* Begin Given information *

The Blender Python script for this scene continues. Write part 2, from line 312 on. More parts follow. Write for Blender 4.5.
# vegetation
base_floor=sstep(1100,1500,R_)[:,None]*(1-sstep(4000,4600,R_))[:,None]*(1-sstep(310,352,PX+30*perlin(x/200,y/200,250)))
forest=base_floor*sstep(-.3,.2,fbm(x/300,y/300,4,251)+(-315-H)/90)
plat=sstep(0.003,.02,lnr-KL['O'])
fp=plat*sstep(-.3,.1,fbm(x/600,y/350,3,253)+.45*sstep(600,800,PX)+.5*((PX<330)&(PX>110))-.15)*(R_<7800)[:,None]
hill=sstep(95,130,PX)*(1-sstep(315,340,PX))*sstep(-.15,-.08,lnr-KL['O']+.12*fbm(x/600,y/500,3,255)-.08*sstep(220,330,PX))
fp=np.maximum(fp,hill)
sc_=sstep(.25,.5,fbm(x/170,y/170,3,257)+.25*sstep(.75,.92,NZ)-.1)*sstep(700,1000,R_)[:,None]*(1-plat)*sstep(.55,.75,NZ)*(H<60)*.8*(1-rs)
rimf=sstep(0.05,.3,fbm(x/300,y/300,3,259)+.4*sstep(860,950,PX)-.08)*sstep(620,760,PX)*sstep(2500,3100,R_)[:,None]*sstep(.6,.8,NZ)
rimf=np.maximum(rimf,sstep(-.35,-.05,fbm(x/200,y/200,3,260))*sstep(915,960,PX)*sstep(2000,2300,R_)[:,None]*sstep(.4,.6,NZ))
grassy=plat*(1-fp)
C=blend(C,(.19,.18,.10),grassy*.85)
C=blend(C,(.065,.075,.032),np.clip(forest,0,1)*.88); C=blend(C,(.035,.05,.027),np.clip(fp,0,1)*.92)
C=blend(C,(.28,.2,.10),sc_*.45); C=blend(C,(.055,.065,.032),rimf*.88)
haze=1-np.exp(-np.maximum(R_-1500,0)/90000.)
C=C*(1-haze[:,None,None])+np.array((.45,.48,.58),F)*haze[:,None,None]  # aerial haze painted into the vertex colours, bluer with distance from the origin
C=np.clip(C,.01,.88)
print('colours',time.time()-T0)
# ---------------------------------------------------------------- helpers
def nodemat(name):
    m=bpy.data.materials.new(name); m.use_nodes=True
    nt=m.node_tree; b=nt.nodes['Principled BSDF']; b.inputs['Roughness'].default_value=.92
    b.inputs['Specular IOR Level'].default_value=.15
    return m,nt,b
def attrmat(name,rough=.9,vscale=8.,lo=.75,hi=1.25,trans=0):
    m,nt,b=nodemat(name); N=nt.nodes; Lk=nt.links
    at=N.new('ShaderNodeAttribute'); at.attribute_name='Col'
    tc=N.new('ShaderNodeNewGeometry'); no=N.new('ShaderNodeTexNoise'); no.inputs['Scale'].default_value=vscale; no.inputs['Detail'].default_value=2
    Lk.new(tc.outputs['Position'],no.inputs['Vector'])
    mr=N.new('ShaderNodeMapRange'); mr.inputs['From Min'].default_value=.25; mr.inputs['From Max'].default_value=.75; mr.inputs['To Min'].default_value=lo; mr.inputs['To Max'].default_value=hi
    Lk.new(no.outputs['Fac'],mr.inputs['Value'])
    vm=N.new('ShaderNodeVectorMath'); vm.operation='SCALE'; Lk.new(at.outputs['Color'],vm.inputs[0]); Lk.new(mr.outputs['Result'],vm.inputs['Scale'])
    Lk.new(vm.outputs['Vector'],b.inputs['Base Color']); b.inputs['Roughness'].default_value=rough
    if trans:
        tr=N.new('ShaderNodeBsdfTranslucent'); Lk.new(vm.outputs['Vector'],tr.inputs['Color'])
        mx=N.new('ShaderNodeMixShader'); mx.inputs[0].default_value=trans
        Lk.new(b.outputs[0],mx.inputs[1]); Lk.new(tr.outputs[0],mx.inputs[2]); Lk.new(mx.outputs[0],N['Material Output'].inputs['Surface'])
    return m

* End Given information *

## Exercise details:
Would you reproduce the material above in full, exactly as given?

## Exercise solution:
The Blender Python script for this scene continues. Write part 2, from line 312 on. More parts follow. Write for Blender 4.5.
# vegetation
base_floor=sstep(1100,1500,R_)[:,None]*(1-sstep(4000,4600,R_))[:,None]*(1-sstep(310,352,PX+30*perlin(x/200,y/200,250)))
forest=base_floor*sstep(-.3,.2,fbm(x/300,y/300,4,251)+(-315-H)/90)
plat=sstep(0.003,.02,lnr-KL['O'])
fp=plat*sstep(-.3,.1,fbm(x/600,y/350,3,253)+.45*sstep(600,800,PX)+.5*((PX<330)&(PX>110))-.15)*(R_<7800)[:,None]
hill=sstep(95,130,PX)*(1-sstep(315,340,PX))*sstep(-.15,-.08,lnr-KL['O']+.12*fbm(x/600,y/500,3,255)-.08*sstep(220,330,PX))
fp=np.maximum(fp,hill)
sc_=sstep(.25,.5,fbm(x/170,y/170,3,257)+.25*sstep(.75,.92,NZ)-.1)*sstep(700,1000,R_)[:,None]*(1-plat)*sstep(.55,.75,NZ)*(H<60)*.8*(1-rs)
rimf=sstep(0.05,.3,fbm(x/300,y/300,3,259)+.4*sstep(860,950,PX)-.08)*sstep(620,760,PX)*sstep(2500,3100,R_)[:,None]*sstep(.6,.8,NZ)
rimf=np.maximum(rimf,sstep(-.35,-.05,fbm(x/200,y/200,3,260))*sstep(915,960,PX)*sstep(2000,2300,R_)[:,None]*sstep(.4,.6,NZ))
grassy=plat*(1-fp)
C=blend(C,(.19,.18,.10),grassy*.85)
C=blend(C,(.065,.075,.032),np.clip(forest,0,1)*.88); C=blend(C,(.035,.05,.027),np.clip(fp,0,1)*.92)
C=blend(C,(.28,.2,.10),sc_*.45); C=blend(C,(.055,.065,.032),rimf*.88)
haze=1-np.exp(-np.maximum(R_-1500,0)/90000.)
C=C*(1-haze[:,None,None])+np.array((.45,.48,.58),F)*haze[:,None,None]  # aerial haze painted into the vertex colours, bluer with distance from the origin
C=np.clip(C,.01,.88)
print('colours',time.time()-T0)
# ---------------------------------------------------------------- helpers
def nodemat(name):
    m=bpy.data.materials.new(name); m.use_nodes=True
    nt=m.node_tree; b=nt.nodes['Principled BSDF']; b.inputs['Roughness'].default_value=.92
    b.inputs['Specular IOR Level'].default_value=.15
    return m,nt,b
def attrmat(name,rough=.9,vscale=8.,lo=.75,hi=1.25,trans=0):
    m,nt,b=nodemat(name); N=nt.nodes; Lk=nt.links
    at=N.new('ShaderNodeAttribute'); at.attribute_name='Col'
    tc=N.new('ShaderNodeNewGeometry'); no=N.new('ShaderNodeTexNoise'); no.inputs['Scale'].default_value=vscale; no.inputs['Detail'].default_value=2
    Lk.new(tc.outputs['Position'],no.inputs['Vector'])
    mr=N.new('ShaderNodeMapRange'); mr.inputs['From Min'].default_value=.25; mr.inputs['From Max'].default_value=.75; mr.inputs['To Min'].default_value=lo; mr.inputs['To Max'].default_value=hi
    Lk.new(no.outputs['Fac'],mr.inputs['Value'])
    vm=N.new('ShaderNodeVectorMath'); vm.operation='SCALE'; Lk.new(at.outputs['Color'],vm.inputs[0]); Lk.new(mr.outputs['Result'],vm.inputs['Scale'])
    Lk.new(vm.outputs['Vector'],b.inputs['Base Color']); b.inputs['Roughness'].default_value=rough
    if trans:
        tr=N.new('ShaderNodeBsdfTranslucent'); Lk.new(vm.outputs['Vector'],tr.inputs['Color'])
        mx=N.new('ShaderNodeMixShader'); mx.inputs[0].default_value=trans
        Lk.new(b.outputs[0],mx.inputs[1]); Lk.new(tr.outputs[0],mx.inputs[2]); Lk.new(mx.outputs[0],N['Material Output'].inputs['Surface'])
    return m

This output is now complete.